*Data*:

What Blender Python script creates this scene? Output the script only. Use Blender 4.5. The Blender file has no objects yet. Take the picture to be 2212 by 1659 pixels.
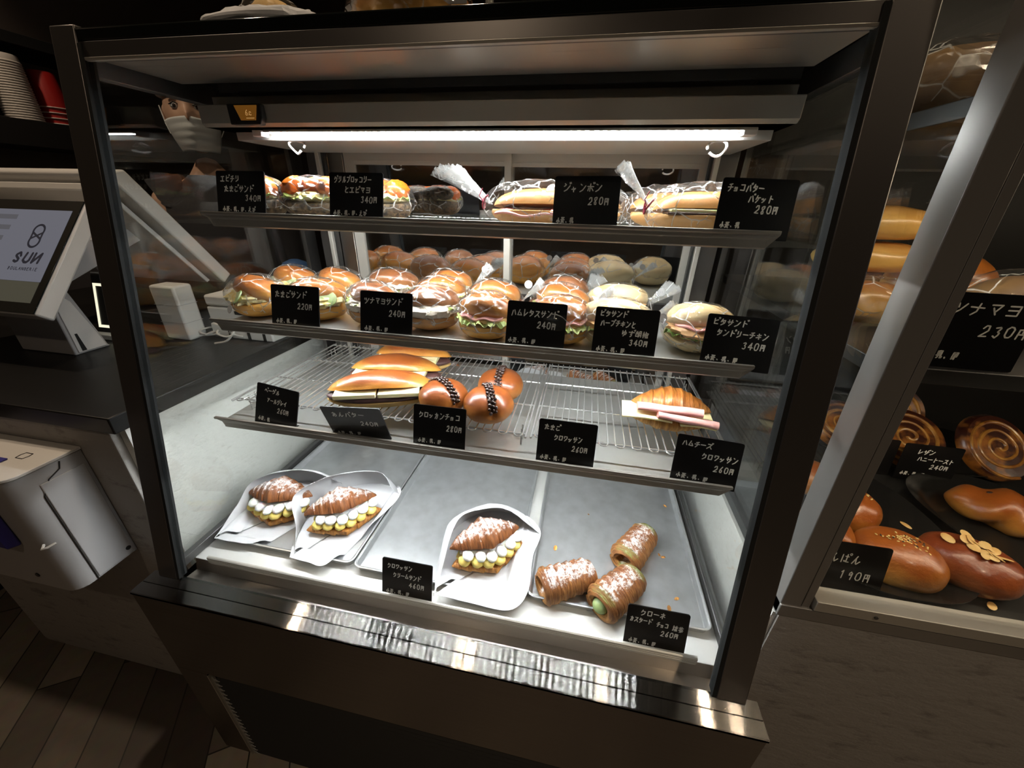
import bpy, bmesh, math, random
import unicodedata
from mathutils import Vector, Matrix, noise, Euler

random.seed(7)
S = bpy.context.scene
COL = S.collection
PI = math.pi
TILT = 0.2058            # lean of the front glass: y = TILT * z
FLOOR = -0.55            # z = 0 is the sill of the showcase

# ------------------------------------------------------------------ camera
cam_data = bpy.data.cameras.new('camera')
cam = bpy.data.objects.new('camera', cam_data)
COL.objects.link(cam)
cam_data.sensor_width = 36.0
cam_data.lens = 821.3264 / 2212 * 36.0
cam_data.clip_start = 0.02
pitch, roll, yaw = math.radians(-25.795), math.radians(-1.4645), math.radians(10.3031)
ROT = Matrix.Rotation(yaw, 3, 'Z') @ Matrix.Rotation(pitch, 3, 'X') @ Matrix.Rotation(roll, 3, 'Y')
right, fwd, up = ROT.col[0], ROT.col[1], ROT.col[2]
m = Matrix((right, up, -fwd)).transposed().to_4x4()
m.translation = Vector((0.6431, -0.3165, 0.5735))
cam.matrix_world = m
S.camera = cam

# ------------------------------------------------------------------ world, exposure
W = bpy.data.worlds.new('world')
S.world = W
W.use_nodes = True
W.node_tree.nodes['Background'].inputs[0].default_value = (1.0, 0.86, 0.72, 1)
W.node_tree.nodes['Background'].inputs[1].default_value = 0.012
S.view_settings.view_transform = 'Standard'
S.view_settings.look = 'None'
S.view_settings.exposure = 0.35
S.view_settings.gamma = 1.0
S.view_settings.use_curve_mapping = False
S.cycles.use_denoising = True
S.cycles.max_bounces = 10
S.cycles.diffuse_bounces = 4
S.cycles.glossy_bounces = 5
S.cycles.transparent_max_bounces = 40
S.cycles.sample_clamp_indirect = 4.0

# warm downlights of the shop ceiling
WARM = (1.0, 0.78, 0.56)
CEIL = 1.95
DOWNLIGHTS = [(-0.85, 0.21, 24), (0.22, 0.34, 14), (0.95, 0.34, 7), (0.12, -1.05, 6.0), (1.50, -0.75, 24.0), (1.6, 0.15, 8)]
for x, y, e in DOWNLIGHTS:
    ld = bpy.data.lights.new('downlight_bulb', 'SPOT')
    ld.energy = e
    ld.color = WARM
    ld.spot_size = math.radians(140 if y < -1 else 90 if y < -0.5 else 100)
    ld.spot_blend = 0.6
    ld.shadow_soft_size = 0.03
    lo = bpy.data.objects.new('downlight_bulb', ld)
    lo.location = (x, y, CEIL - 0.03)
    COL.objects.link(lo)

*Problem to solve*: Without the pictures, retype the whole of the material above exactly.

*Answer below*:
What Blender Python script creates this scene? Output the script only. Use Blender 4.5. The Blender file has no objects yet. Take the picture to be 2212 by 1659 pixels.
import bpy, bmesh, math, random
import unicodedata
from mathutils import Vector, Matrix, noise, Euler

random.seed(7)
S = bpy.context.scene
COL = S.collection
PI = math.pi
TILT = 0.2058            # lean of the front glass: y = TILT * z
FLOOR = -0.55            # z = 0 is the sill of the showcase

# ------------------------------------------------------------------ camera
cam_data = bpy.data.cameras.new('camera')
cam = bpy.data.objects.new('camera', cam_data)
COL.objects.link(cam)
cam_data.sensor_width = 36.0
cam_data.lens = 821.3264 / 2212 * 36.0
cam_data.clip_start = 0.02
pitch, roll, yaw = math.radians(-25.795), math.radians(-1.4645), math.radians(10.3031)
ROT = Matrix.Rotation(yaw, 3, 'Z') @ Matrix.Rotation(pitch, 3, 'X') @ Matrix.Rotation(roll, 3, 'Y')
right, fwd, up = ROT.col[0], ROT.col[1], ROT.col[2]
m = Matrix((right, up, -fwd)).transposed().to_4x4()
m.translation = Vector((0.6431, -0.3165, 0.5735))
cam.matrix_world = m
S.camera = cam

# ------------------------------------------------------------------ world, exposure
W = bpy.data.worlds.new('world')
S.world = W
W.use_nodes = True
W.node_tree.nodes['Background'].inputs[0].default_value = (1.0, 0.86, 0.72, 1)
W.node_tree.nodes['Background'].inputs[1].default_value = 0.012
S.view_settings.view_transform = 'Standard'
S.view_settings.look = 'None'
S.view_settings.exposure = 0.35
S.view_settings.gamma = 1.0
S.view_settings.use_curve_mapping = False
S.cycles.use_denoising = True
S.cycles.max_bounces = 10
S.cycles.diffuse_bounces = 4
S.cycles.glossy_bounces = 5
S.cycles.transparent_max_bounces = 40
S.cycles.sample_clamp_indirect = 4.0

# warm downlights of the shop ceiling
WARM = (1.0, 0.78, 0.56)
CEIL = 1.95
DOWNLIGHTS = [(-0.85, 0.21, 24), (0.22, 0.34, 14), (0.95, 0.34, 7), (0.12, -1.05, 6.0), (1.50, -0.75, 24.0), (1.6, 0.15, 8)]
for x, y, e in DOWNLIGHTS:
    ld = bpy.data.lights.new('downlight_bulb', 'SPOT')
    ld.energy = e
    ld.color = WARM
    ld.spot_size = math.radians(140 if y < -1 else 90 if y < -0.5 else 100)
    ld.spot_blend = 0.6
    ld.shadow_soft_size = 0.03
    lo = bpy.data.objects.new('downlight_bulb', ld)
    lo.location = (x, y, CEIL - 0.03)
    COL.objects.link(lo)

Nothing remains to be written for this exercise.